Home is a place, but it is also a feeling of connection, authenticity, and togetherness.

Carmen Jones kept hearing North Metro’s friendly greeting, “Welcome home” but the church still wasn’t feeling like home to her. She appreciated pastor Rob’s heart for racial reconciliation, and she was praying for connections but had begun talking to her husband about leaving the church. Then Rob introduced Carmen to his wife, Denise, who invited her to a brunch that would alter her plans.

Denise had just written a book of historical fiction threaded with themes of racial division, called The INVISIBLE Line. She’d been praying for God to bring together a diverse group of women from the church to read it, offer feedback, and discuss the book’s topics of race. She also hoped to use their collective wisdom to write a corresponding study.

Denise gathered a group of women for brunch to introduce her book and share her prayer that God would use it to help bring racial reconciliation to the church. Carmen had a seat at that table. Cynthia Hayes pulled up a chair as well.

Cynthia had worked on a plan for unity in diversity with her former church in Connecticut. When she moved to Georgia and started attending North Metro, she connected with Rob and Denise about how to use her experience to help honor diversity at North Metro.

Carmen and Cynthia both bravely said yes to an invitation to brunch. There, they found their place among a diverse group of women whom they’d never met, all who were committing to dig into the complex and personal conversation of racial reconciliation.

A deep friendship forged as they met weekly for heavy, yet meaningful, discussion, as well as prayer, good food, and laughter.
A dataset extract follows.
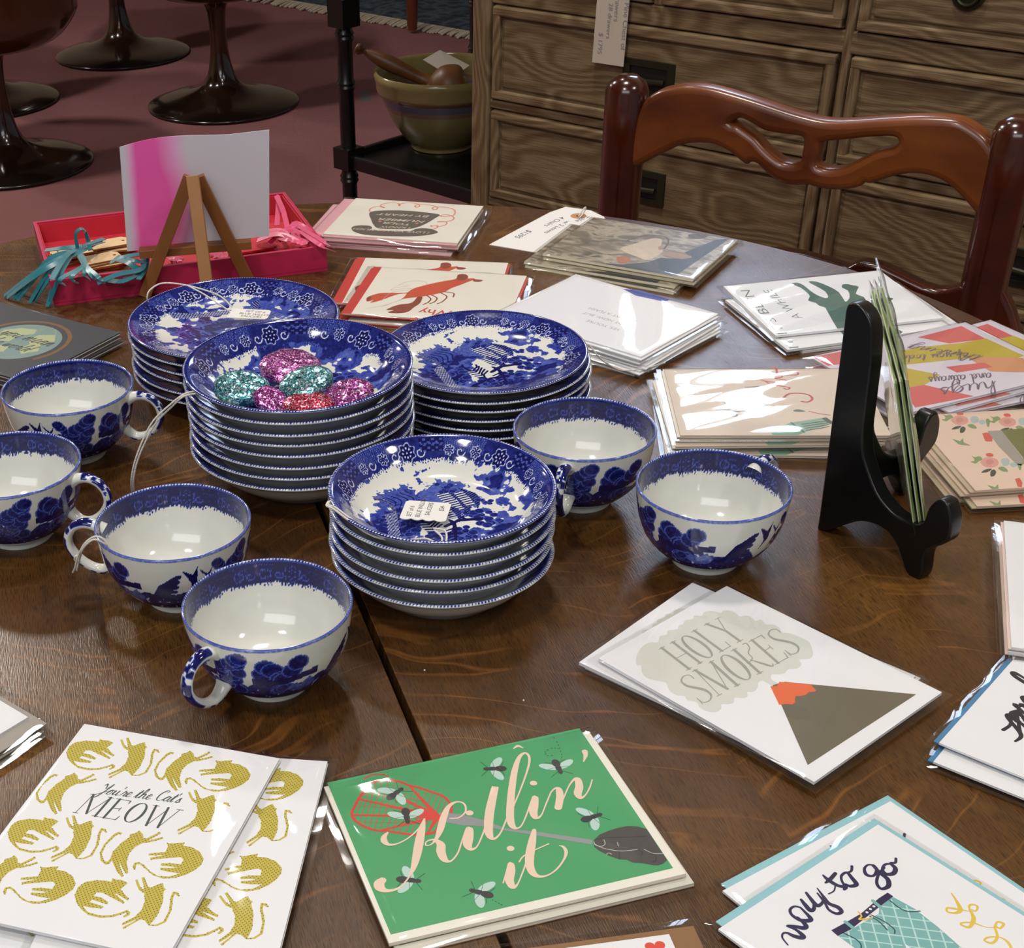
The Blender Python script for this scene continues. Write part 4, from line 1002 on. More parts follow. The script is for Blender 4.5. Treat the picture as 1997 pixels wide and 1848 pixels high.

They became the “Saturday Sisters." When the 12 weeks they’d agreed upon were over, they were having such rich conversations that they, “Couldn’t let each other go."

Carmen and Cynthia now call themselves “connected at the hip.”

Cynthia described their meetings as a “Sacred space where we could share and ask questions without being judged. We received authentic answers because we were asking in love, out of compassionate curiosity. We were able to hear things we’d never heard, from people who didn’t look like us.”

Carmen was grateful that her new friends felt free to acknowledge, and challenge, racism in their upbringing. The freedom to say, “This is how I was taught, how my parents raised me. These are things I heard from my family.”

The Lord used this vulnerability to foster empathy and understanding. They worked through tension rather than running from it. In each other, they discovered a “brave space” where they could “put a mirror in front of their faces” to dig into their own biases.

For Carmen, because racial reconciliation efforts often encourage oneness, it was a “breath of fresh air” to feel free to show up authentically. The goal was, “Not to wipe away uniqueness. Whatever culture we came from didn’t have to be left at the door. We embraced and enjoyed each other’s uniqueness. We found the fun in celebrating each other’s differences. It was OK to be different.”

In His kindness, God had answered each of their prayers for racial authenticity, diverse friendships, and to be utilized for racial reconciliation.

Out of the overflow of wisdom from the group, Denise then prayerfully wrote a biblical, companion The INVISIBLE Line study. This small group study opportunity was then offered to the whole church. Led by Denise, Cynthia, Carmen, and other “Saturday Sisters," 45 men and women met to study racial lines that divide us.

Just like the Saturday Sisters, participants felt led to the work of racial reconciliation. They, too, struggled through some conversations and laughed their way through others. As a result, they began to see each other as God sees them.

Now, this fall, Carmen and Cynthia will be co-leading another opportunity for more North Metro family members, called Be the Bridge. They’ll be seeking people of all backgrounds who share that compassionate curiosity.

Cynthia believes, “The church has the opportunity to thrive in this and set the example for the world. Because of Jesus, we have every resource that we need to do this right.”

North Metro finally feels like home for Carmen, and Cynthia’s desire to honor diversity within the church is being realized. These two friends, uniquely made by God for His glory and purposes, are now sharing the gift they’ve been given by welcoming more of us to the table.